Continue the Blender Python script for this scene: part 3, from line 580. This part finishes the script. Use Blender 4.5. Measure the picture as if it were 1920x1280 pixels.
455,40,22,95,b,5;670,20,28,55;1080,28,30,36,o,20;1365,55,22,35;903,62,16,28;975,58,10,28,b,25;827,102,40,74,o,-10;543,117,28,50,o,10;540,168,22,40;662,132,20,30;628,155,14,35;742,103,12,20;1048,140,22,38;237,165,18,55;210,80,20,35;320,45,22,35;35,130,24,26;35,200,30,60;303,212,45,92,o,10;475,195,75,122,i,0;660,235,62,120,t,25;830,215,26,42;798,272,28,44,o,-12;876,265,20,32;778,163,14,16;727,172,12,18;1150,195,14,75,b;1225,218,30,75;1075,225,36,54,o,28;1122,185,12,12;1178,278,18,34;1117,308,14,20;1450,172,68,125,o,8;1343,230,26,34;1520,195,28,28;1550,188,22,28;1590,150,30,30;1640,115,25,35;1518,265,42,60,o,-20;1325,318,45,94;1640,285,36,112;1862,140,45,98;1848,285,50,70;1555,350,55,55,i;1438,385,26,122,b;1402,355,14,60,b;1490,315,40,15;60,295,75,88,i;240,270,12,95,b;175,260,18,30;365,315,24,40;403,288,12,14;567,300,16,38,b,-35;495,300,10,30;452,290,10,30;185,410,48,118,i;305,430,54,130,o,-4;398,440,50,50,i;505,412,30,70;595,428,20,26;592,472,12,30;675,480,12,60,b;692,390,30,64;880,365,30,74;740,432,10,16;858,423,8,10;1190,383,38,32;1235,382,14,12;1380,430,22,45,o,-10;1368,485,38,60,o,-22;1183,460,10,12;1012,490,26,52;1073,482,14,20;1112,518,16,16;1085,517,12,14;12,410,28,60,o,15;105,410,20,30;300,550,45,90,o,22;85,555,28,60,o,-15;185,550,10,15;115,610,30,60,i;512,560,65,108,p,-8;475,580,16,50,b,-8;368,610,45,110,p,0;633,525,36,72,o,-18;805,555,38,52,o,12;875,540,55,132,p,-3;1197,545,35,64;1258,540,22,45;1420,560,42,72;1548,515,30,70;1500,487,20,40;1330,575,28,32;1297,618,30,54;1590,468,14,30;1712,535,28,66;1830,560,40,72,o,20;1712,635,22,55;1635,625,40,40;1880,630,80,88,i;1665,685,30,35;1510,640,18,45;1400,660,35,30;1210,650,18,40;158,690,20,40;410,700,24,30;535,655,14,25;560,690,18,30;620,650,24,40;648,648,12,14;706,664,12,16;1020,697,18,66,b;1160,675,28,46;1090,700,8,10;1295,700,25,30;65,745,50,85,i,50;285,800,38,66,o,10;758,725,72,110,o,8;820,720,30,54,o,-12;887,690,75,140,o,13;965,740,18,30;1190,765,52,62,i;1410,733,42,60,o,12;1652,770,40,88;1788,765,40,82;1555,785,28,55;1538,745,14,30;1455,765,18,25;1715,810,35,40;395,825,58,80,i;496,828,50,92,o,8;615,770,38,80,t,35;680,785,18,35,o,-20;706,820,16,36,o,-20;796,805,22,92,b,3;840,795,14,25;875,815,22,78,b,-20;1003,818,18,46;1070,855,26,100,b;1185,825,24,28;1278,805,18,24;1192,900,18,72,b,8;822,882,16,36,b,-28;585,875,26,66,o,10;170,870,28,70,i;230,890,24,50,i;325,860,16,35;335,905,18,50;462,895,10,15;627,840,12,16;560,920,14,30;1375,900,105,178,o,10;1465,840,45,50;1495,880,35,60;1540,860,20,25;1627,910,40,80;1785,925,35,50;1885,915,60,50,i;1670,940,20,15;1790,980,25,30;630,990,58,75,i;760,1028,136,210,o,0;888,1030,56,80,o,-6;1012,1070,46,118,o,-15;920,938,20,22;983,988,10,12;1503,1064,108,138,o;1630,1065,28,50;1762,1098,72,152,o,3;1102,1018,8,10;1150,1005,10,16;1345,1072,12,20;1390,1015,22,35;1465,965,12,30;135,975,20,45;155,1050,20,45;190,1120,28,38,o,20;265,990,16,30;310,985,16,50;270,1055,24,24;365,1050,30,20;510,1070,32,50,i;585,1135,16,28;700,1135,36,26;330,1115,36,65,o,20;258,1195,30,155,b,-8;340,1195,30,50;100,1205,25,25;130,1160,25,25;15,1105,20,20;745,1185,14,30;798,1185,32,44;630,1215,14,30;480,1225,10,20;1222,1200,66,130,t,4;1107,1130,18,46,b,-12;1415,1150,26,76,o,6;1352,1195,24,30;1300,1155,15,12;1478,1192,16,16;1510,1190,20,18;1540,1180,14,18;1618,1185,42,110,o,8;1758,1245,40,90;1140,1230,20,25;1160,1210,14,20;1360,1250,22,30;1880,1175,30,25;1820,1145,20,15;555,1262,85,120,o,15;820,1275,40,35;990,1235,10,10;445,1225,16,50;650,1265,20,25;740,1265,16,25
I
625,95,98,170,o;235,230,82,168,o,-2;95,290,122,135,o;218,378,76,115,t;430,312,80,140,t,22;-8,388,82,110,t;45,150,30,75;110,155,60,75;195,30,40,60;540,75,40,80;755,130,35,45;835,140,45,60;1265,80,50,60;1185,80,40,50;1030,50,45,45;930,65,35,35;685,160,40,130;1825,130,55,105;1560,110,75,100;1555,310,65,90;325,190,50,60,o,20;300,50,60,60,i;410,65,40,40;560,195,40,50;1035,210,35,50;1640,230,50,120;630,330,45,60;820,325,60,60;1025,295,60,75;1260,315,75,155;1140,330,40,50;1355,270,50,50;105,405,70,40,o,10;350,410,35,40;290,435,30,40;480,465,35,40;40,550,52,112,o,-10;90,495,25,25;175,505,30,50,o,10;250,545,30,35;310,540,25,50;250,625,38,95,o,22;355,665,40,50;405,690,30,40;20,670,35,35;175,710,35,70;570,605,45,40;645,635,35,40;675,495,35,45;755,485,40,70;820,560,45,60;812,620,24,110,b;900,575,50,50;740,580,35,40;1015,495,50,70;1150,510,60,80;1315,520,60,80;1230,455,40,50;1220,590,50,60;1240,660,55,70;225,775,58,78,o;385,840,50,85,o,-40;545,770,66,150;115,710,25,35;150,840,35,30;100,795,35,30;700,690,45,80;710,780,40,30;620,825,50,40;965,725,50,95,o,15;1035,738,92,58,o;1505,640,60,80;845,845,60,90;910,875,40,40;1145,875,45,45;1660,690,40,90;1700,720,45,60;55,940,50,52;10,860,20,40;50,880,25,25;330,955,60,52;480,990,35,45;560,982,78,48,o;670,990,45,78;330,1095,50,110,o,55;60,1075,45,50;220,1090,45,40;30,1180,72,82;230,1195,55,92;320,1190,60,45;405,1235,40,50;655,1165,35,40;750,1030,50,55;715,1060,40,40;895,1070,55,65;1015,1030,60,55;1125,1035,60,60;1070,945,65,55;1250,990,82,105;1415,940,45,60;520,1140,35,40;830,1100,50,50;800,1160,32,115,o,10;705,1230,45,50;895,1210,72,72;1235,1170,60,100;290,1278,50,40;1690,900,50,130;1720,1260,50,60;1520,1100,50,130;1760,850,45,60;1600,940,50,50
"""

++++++

* **Instruction**
Restate the whole of the material exactly.

* **Exercise output**
Continue the Blender Python script for this scene: part 3, from line 580. This part finishes the script. Use Blender 4.5. Measure the picture as if it were 1920x1280 pixels.
455,40,22,95,b,5;670,20,28,55;1080,28,30,36,o,20;1365,55,22,35;903,62,16,28;975,58,10,28,b,25;827,102,40,74,o,-10;543,117,28,50,o,10;540,168,22,40;662,132,20,30;628,155,14,35;742,103,12,20;1048,140,22,38;237,165,18,55;210,80,20,35;320,45,22,35;35,130,24,26;35,200,30,60;303,212,45,92,o,10;475,195,75,122,i,0;660,235,62,120,t,25;830,215,26,42;798,272,28,44,o,-12;876,265,20,32;778,163,14,16;727,172,12,18;1150,195,14,75,b;1225,218,30,75;1075,225,36,54,o,28;1122,185,12,12;1178,278,18,34;1117,308,14,20;1450,172,68,125,o,8;1343,230,26,34;1520,195,28,28;1550,188,22,28;1590,150,30,30;1640,115,25,35;1518,265,42,60,o,-20;1325,318,45,94;1640,285,36,112;1862,140,45,98;1848,285,50,70;1555,350,55,55,i;1438,385,26,122,b;1402,355,14,60,b;1490,315,40,15;60,295,75,88,i;240,270,12,95,b;175,260,18,30;365,315,24,40;403,288,12,14;567,300,16,38,b,-35;495,300,10,30;452,290,10,30;185,410,48,118,i;305,430,54,130,o,-4;398,440,50,50,i;505,412,30,70;595,428,20,26;592,472,12,30;675,480,12,60,b;692,390,30,64;880,365,30,74;740,432,10,16;858,423,8,10;1190,383,38,32;1235,382,14,12;1380,430,22,45,o,-10;1368,485,38,60,o,-22;1183,460,10,12;1012,490,26,52;1073,482,14,20;1112,518,16,16;1085,517,12,14;12,410,28,60,o,15;105,410,20,30;300,550,45,90,o,22;85,555,28,60,o,-15;185,550,10,15;115,610,30,60,i;512,560,65,108,p,-8;475,580,16,50,b,-8;368,610,45,110,p,0;633,525,36,72,o,-18;805,555,38,52,o,12;875,540,55,132,p,-3;1197,545,35,64;1258,540,22,45;1420,560,42,72;1548,515,30,70;1500,487,20,40;1330,575,28,32;1297,618,30,54;1590,468,14,30;1712,535,28,66;1830,560,40,72,o,20;1712,635,22,55;1635,625,40,40;1880,630,80,88,i;1665,685,30,35;1510,640,18,45;1400,660,35,30;1210,650,18,40;158,690,20,40;410,700,24,30;535,655,14,25;560,690,18,30;620,650,24,40;648,648,12,14;706,664,12,16;1020,697,18,66,b;1160,675,28,46;1090,700,8,10;1295,700,25,30;65,745,50,85,i,50;285,800,38,66,o,10;758,725,72,110,o,8;820,720,30,54,o,-12;887,690,75,140,o,13;965,740,18,30;1190,765,52,62,i;1410,733,42,60,o,12;1652,770,40,88;1788,765,40,82;1555,785,28,55;1538,745,14,30;1455,765,18,25;1715,810,35,40;395,825,58,80,i;496,828,50,92,o,8;615,770,38,80,t,35;680,785,18,35,o,-20;706,820,16,36,o,-20;796,805,22,92,b,3;840,795,14,25;875,815,22,78,b,-20;1003,818,18,46;1070,855,26,100,b;1185,825,24,28;1278,805,18,24;1192,900,18,72,b,8;822,882,16,36,b,-28;585,875,26,66,o,10;170,870,28,70,i;230,890,24,50,i;325,860,16,35;335,905,18,50;462,895,10,15;627,840,12,16;560,920,14,30;1375,900,105,178,o,10;1465,840,45,50;1495,880,35,60;1540,860,20,25;1627,910,40,80;1785,925,35,50;1885,915,60,50,i;1670,940,20,15;1790,980,25,30;630,990,58,75,i;760,1028,136,210,o,0;888,1030,56,80,o,-6;1012,1070,46,118,o,-15;920,938,20,22;983,988,10,12;1503,1064,108,138,o;1630,1065,28,50;1762,1098,72,152,o,3;1102,1018,8,10;1150,1005,10,16;1345,1072,12,20;1390,1015,22,35;1465,965,12,30;135,975,20,45;155,1050,20,45;190,1120,28,38,o,20;265,990,16,30;310,985,16,50;270,1055,24,24;365,1050,30,20;510,1070,32,50,i;585,1135,16,28;700,1135,36,26;330,1115,36,65,o,20;258,1195,30,155,b,-8;340,1195,30,50;100,1205,25,25;130,1160,25,25;15,1105,20,20;745,1185,14,30;798,1185,32,44;630,1215,14,30;480,1225,10,20;1222,1200,66,130,t,4;1107,1130,18,46,b,-12;1415,1150,26,76,o,6;1352,1195,24,30;1300,1155,15,12;1478,1192,16,16;1510,1190,20,18;1540,1180,14,18;1618,1185,42,110,o,8;1758,1245,40,90;1140,1230,20,25;1160,1210,14,20;1360,1250,22,30;1880,1175,30,25;1820,1145,20,15;555,1262,85,120,o,15;820,1275,40,35;990,1235,10,10;445,1225,16,50;650,1265,20,25;740,1265,16,25
I
625,95,98,170,o;235,230,82,168,o,-2;95,290,122,135,o;218,378,76,115,t;430,312,80,140,t,22;-8,388,82,110,t;45,150,30,75;110,155,60,75;195,30,40,60;540,75,40,80;755,130,35,45;835,140,45,60;1265,80,50,60;1185,80,40,50;1030,50,45,45;930,65,35,35;685,160,40,130;1825,130,55,105;1560,110,75,100;1555,310,65,90;325,190,50,60,o,20;300,50,60,60,i;410,65,40,40;560,195,40,50;1035,210,35,50;1640,230,50,120;630,330,45,60;820,325,60,60;1025,295,60,75;1260,315,75,155;1140,330,40,50;1355,270,50,50;105,405,70,40,o,10;350,410,35,40;290,435,30,40;480,465,35,40;40,550,52,112,o,-10;90,495,25,25;175,505,30,50,o,10;250,545,30,35;310,540,25,50;250,625,38,95,o,22;355,665,40,50;405,690,30,40;20,670,35,35;175,710,35,70;570,605,45,40;645,635,35,40;675,495,35,45;755,485,40,70;820,560,45,60;812,620,24,110,b;900,575,50,50;740,580,35,40;1015,495,50,70;1150,510,60,80;1315,520,60,80;1230,455,40,50;1220,590,50,60;1240,660,55,70;225,775,58,78,o;385,840,50,85,o,-40;545,770,66,150;115,710,25,35;150,840,35,30;100,795,35,30;700,690,45,80;710,780,40,30;620,825,50,40;965,725,50,95,o,15;1035,738,92,58,o;1505,640,60,80;845,845,60,90;910,875,40,40;1145,875,45,45;1660,690,40,90;1700,720,45,60;55,940,50,52;10,860,20,40;50,880,25,25;330,955,60,52;480,990,35,45;560,982,78,48,o;670,990,45,78;330,1095,50,110,o,55;60,1075,45,50;220,1090,45,40;30,1180,72,82;230,1195,55,92;320,1190,60,45;405,1235,40,50;655,1165,35,40;750,1030,50,55;715,1060,40,40;895,1070,55,65;1015,1030,60,55;1125,1035,60,60;1070,945,65,55;1250,990,82,105;1415,940,45,60;520,1140,35,40;830,1100,50,50;800,1160,32,115,o,10;705,1230,45,50;895,1210,72,72;1235,1170,60,100;290,1278,50,40;1690,900,50,130;1720,1260,50,60;1520,1100,50,130;1760,850,45,60;1600,940,50,50
"""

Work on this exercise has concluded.